━━ Data lines
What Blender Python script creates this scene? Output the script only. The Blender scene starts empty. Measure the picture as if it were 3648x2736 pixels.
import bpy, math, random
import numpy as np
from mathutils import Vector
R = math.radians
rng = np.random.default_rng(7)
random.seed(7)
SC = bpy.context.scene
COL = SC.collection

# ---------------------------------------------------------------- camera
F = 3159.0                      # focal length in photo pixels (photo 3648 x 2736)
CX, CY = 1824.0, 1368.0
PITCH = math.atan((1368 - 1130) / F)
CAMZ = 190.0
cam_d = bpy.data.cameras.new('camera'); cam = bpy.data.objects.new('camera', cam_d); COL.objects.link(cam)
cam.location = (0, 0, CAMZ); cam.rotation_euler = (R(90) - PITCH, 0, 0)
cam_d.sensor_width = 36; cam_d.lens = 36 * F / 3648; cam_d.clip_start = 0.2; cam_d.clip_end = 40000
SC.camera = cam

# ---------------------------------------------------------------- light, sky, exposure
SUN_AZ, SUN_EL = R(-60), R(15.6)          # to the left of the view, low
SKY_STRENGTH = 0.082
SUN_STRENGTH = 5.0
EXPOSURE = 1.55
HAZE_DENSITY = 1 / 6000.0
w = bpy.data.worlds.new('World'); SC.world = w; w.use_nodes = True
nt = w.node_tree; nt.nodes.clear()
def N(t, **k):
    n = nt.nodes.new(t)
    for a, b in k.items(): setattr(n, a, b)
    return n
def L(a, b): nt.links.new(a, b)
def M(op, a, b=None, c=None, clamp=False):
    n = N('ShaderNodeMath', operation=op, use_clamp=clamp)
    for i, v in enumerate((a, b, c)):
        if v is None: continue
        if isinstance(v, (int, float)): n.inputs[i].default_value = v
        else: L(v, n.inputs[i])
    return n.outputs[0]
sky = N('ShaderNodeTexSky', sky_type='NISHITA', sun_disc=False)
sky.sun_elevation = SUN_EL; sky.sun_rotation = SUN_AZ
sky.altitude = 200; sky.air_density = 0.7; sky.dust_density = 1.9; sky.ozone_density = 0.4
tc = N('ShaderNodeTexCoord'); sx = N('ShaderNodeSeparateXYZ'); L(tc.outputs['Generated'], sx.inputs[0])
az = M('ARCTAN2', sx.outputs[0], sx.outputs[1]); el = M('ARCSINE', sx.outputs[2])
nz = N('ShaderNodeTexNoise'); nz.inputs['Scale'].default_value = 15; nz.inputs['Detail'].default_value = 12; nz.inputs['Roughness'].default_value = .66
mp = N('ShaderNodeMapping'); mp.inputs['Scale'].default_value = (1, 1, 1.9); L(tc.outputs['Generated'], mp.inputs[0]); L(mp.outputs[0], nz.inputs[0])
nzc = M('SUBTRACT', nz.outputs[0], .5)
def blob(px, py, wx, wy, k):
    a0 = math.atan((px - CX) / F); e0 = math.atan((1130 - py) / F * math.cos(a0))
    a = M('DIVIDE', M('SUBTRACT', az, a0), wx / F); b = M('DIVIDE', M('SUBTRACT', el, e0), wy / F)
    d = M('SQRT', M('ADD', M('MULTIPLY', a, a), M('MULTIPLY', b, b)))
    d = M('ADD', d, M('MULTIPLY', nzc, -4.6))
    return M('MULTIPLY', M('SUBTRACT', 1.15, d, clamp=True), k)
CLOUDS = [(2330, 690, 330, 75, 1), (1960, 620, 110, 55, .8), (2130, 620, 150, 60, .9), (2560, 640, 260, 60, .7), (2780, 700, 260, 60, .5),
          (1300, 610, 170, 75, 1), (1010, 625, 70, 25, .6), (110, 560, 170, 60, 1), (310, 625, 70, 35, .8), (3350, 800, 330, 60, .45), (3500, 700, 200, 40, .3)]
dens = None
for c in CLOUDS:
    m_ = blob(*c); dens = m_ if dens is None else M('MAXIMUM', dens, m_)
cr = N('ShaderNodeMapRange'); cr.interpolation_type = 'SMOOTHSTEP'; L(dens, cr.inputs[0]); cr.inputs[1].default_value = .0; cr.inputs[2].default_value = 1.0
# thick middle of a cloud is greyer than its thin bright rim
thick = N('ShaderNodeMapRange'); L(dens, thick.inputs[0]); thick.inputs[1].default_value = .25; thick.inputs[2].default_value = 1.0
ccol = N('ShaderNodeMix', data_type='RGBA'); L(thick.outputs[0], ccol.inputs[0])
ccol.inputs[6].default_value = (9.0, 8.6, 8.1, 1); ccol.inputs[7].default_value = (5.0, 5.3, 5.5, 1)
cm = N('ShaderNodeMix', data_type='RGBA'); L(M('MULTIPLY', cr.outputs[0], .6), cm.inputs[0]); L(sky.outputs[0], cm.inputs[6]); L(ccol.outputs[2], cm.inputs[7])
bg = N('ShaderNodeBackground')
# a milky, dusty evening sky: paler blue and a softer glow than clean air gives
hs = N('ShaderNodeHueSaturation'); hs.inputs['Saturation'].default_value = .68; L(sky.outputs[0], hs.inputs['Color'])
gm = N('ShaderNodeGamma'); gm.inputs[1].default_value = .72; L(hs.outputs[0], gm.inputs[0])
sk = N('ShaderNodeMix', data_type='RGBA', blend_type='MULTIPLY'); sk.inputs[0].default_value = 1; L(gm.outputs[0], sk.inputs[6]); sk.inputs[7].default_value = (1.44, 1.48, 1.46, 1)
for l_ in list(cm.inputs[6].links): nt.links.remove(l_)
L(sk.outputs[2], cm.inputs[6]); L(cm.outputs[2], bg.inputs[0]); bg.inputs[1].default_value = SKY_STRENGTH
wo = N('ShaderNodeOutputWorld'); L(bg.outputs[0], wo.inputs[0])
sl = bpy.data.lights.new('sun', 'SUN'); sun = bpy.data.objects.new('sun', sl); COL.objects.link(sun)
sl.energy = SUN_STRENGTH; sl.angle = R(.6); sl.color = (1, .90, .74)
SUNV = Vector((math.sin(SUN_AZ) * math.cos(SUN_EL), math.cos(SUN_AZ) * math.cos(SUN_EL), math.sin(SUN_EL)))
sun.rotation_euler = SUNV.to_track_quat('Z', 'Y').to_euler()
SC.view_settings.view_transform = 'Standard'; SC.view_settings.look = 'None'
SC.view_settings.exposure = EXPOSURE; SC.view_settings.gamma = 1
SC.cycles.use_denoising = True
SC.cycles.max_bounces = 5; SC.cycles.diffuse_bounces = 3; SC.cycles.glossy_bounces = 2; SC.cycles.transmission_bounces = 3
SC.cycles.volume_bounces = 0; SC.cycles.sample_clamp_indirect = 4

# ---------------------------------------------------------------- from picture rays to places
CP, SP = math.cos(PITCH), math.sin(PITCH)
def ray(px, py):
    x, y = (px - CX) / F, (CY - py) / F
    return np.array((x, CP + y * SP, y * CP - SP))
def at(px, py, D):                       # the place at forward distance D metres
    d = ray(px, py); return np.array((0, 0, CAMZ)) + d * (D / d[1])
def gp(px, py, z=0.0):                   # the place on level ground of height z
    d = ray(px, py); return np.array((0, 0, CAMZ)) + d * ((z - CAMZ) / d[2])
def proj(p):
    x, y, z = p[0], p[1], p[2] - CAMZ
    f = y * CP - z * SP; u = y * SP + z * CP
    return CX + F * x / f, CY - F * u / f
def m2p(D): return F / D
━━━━
Stated exercise: Tally the lines in this data that hold the word "picture" and state only the count.

Correct result: 2